Wednesday, 8 December 2010

My forthcoming talk in Sheffield

Speaker:  Dr Layla Skinns, Lecturer in Criminology, Centre for
Criminological Research, University of Sheffield
Title:  Plural Policing and the Police Custody Process in England and Wales
Place:  The Moot Court, School of Law, Winter Street, Sheffield S3 7ND

Time:  5.15pm


For the last decade, the police custody process has been a neglected  area of scholarly research in England and Wales. Yet, the context of police custody has changed. Civilianization is giving way to privatization, meaning that there are a growing number of non-warranted civilians employed either by the police or private security companies to perform key tasks in the police custody process. In this talk, I draw on my recent mixed-method research in two police custody areas, one predominantly publicly-run and one predominantly privately-run. In particular, I examine the meaning of plural policing in these two sites, considering things like roles and responsibilities of police and police staff, the use of force, suspect perceptions of police staff compared to the police, as well as accountability mechanisms. One of the key conclusions is that police and civilian police staff use their authority differently, with police staff adopting a more procedurally just style of policing, whilst the police rely on more coercive strategies.

And if this is not enough to tempt to you to come along there will be mince pies and wine afterwards.

Friday, 3 December 2010

Faculty Fellowship Award

Wow. I found out yesterday that I've been given a Faculty Fellowship Award from the University of Sheffield. This will cut down my teaching hours next semester and give me more time to work on my research and on forthcoming projects. This is very exciting news indeed. I am delighted! From what I gather the competition was fairly stiff.

In spite of the award, I am pleased to say that I shall still be running my new optional undergraduate module on police and policing in a global context. I'm just reading David Nelken's new book on 'Comparative Criminal Justice', for the first of these lectures.
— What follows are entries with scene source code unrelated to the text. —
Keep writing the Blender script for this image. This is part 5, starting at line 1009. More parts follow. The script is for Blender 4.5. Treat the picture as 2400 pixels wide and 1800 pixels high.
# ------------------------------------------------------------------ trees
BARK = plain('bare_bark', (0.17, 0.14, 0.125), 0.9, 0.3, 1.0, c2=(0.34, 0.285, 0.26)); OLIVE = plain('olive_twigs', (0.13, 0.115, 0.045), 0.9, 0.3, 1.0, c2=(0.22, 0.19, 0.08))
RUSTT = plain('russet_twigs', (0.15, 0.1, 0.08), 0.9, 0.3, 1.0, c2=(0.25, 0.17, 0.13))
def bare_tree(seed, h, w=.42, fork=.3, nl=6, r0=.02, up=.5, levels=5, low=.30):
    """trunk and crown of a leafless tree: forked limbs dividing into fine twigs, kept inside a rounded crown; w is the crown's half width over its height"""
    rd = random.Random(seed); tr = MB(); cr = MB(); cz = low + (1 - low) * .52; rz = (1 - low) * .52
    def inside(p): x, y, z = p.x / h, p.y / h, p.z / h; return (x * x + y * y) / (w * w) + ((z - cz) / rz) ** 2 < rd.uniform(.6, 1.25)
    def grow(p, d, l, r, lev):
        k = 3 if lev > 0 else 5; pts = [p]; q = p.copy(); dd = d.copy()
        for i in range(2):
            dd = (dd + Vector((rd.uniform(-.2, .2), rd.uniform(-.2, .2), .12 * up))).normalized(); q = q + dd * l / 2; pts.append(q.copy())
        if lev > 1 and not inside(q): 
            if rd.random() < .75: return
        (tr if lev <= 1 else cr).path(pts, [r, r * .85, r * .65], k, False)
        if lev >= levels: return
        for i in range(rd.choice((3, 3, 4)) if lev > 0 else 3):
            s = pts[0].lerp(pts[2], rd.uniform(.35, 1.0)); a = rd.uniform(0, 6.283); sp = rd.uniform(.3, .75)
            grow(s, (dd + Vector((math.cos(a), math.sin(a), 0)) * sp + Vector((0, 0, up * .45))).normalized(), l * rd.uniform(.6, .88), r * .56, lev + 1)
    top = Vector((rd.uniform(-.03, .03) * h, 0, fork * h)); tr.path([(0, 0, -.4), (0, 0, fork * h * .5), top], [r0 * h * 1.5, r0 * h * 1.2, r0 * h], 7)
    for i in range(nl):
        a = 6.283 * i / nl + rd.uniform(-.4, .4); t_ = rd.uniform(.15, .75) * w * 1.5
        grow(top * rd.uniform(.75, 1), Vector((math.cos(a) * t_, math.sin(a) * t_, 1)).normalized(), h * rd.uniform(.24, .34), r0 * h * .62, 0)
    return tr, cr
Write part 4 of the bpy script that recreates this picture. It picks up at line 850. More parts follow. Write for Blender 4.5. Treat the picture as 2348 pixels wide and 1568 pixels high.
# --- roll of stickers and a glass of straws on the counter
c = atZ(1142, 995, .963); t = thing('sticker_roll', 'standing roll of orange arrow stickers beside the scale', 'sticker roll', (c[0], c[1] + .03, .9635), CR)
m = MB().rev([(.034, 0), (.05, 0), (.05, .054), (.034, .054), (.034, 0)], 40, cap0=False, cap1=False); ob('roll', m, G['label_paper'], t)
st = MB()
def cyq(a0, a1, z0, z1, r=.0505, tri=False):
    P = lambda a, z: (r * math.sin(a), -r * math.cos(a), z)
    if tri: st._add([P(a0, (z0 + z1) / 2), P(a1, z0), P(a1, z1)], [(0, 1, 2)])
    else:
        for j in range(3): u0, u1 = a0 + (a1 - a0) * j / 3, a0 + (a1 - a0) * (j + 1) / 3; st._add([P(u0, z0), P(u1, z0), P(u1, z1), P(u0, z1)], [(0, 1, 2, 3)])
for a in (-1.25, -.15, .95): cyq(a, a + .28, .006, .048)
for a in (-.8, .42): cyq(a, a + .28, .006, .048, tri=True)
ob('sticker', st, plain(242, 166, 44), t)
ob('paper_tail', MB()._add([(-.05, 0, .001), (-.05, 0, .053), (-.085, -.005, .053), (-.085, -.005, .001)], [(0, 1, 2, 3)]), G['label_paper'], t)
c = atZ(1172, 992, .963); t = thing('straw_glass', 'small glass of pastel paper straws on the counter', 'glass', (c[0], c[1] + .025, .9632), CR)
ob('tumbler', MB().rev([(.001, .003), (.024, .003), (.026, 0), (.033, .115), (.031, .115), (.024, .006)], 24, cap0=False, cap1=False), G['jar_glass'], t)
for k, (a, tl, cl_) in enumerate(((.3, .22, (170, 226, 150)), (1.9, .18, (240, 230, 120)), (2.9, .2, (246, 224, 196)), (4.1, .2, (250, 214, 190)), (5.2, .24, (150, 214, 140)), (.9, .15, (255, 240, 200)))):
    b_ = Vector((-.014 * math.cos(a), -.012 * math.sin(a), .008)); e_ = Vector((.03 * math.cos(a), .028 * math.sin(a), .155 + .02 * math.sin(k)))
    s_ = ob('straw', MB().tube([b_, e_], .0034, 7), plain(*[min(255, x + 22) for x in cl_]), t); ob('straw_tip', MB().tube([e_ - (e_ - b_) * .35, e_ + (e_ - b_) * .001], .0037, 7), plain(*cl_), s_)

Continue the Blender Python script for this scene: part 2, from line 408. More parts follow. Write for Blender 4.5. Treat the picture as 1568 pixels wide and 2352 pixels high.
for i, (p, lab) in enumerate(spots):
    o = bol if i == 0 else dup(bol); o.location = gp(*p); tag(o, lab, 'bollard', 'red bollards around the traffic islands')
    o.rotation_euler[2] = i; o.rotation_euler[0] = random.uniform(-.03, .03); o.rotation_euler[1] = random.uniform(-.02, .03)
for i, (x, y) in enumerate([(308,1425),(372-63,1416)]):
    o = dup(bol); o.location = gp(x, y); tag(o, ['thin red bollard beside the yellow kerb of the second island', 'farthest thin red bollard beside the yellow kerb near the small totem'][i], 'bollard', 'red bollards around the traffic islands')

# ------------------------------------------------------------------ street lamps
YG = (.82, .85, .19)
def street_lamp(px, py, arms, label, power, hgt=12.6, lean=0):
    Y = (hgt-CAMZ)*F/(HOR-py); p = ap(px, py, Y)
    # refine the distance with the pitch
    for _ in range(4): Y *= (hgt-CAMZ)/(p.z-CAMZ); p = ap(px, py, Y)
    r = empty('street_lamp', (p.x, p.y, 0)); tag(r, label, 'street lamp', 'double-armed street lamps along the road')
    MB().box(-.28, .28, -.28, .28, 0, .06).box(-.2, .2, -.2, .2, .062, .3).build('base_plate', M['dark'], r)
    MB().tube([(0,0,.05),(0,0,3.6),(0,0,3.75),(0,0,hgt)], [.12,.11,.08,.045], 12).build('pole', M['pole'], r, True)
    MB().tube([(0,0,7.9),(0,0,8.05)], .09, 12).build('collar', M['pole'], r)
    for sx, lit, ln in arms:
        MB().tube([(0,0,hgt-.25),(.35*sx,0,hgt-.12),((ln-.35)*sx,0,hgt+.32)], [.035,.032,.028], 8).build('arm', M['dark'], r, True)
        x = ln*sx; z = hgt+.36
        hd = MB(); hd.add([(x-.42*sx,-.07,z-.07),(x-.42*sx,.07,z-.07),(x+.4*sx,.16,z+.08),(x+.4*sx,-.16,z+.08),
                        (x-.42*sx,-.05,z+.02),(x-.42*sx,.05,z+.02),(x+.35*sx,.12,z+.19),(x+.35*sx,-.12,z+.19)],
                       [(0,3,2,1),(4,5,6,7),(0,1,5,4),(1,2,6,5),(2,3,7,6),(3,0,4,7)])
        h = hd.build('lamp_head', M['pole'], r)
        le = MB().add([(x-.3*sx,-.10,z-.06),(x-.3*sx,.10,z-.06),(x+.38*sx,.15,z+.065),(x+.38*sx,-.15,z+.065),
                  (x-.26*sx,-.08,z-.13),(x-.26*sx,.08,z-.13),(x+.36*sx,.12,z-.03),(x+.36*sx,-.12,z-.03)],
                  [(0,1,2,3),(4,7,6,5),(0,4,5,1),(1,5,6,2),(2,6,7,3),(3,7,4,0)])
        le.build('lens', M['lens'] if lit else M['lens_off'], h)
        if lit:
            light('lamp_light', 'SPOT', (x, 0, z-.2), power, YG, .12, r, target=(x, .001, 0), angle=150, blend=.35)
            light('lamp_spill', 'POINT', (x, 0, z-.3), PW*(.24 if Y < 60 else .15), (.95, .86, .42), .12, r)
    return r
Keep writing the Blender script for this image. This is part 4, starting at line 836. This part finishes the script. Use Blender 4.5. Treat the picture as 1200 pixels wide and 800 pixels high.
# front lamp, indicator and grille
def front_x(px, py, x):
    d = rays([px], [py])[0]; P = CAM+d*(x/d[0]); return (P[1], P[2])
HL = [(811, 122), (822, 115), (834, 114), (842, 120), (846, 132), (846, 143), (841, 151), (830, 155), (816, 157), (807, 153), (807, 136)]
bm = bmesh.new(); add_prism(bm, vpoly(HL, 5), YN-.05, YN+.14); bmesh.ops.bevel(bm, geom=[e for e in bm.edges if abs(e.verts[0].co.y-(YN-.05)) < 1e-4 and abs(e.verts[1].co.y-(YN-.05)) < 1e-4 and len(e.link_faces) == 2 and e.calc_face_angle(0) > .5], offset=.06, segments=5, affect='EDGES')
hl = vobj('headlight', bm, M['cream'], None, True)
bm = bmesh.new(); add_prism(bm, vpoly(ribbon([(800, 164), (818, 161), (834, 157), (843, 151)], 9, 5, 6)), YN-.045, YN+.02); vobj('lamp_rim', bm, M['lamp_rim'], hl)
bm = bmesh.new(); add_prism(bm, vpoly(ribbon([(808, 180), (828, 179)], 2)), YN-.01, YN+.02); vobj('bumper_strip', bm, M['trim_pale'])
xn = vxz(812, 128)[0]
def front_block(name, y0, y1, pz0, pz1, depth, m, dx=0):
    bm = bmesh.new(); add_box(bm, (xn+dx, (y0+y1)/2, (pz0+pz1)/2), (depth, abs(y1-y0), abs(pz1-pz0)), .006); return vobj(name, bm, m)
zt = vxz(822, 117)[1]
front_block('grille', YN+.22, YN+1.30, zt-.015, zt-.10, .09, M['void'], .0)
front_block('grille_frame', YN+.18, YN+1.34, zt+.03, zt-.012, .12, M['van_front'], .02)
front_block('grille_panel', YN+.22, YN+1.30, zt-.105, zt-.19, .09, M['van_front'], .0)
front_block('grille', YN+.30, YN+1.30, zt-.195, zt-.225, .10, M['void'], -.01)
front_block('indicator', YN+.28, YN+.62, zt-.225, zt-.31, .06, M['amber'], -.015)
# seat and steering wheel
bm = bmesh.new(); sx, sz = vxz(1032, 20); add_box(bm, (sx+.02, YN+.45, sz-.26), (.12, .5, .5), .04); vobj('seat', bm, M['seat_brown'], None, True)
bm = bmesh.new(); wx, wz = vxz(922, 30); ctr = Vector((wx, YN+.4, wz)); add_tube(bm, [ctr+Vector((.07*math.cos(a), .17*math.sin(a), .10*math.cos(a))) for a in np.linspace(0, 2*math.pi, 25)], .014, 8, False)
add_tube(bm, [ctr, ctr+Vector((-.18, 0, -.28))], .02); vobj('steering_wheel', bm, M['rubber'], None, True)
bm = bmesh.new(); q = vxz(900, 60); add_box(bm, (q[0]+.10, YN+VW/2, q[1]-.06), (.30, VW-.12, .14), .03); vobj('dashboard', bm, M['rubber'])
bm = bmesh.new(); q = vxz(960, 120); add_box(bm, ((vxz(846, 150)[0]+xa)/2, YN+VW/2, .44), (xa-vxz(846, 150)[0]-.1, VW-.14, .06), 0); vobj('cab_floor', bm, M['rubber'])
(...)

I have found it to resonate a great deal with my own experience of doing comparative research. Such research is hugely challenging and these challenges cannot be under-estimated. To fully understand policing in the other common-law jurisdictions that I looked at (namely, Australia, America and Ireland) one needs to fully grasp the wider cultural and socio-political context in which is takes place. This is probably a whole life-times work or at least it seems that way.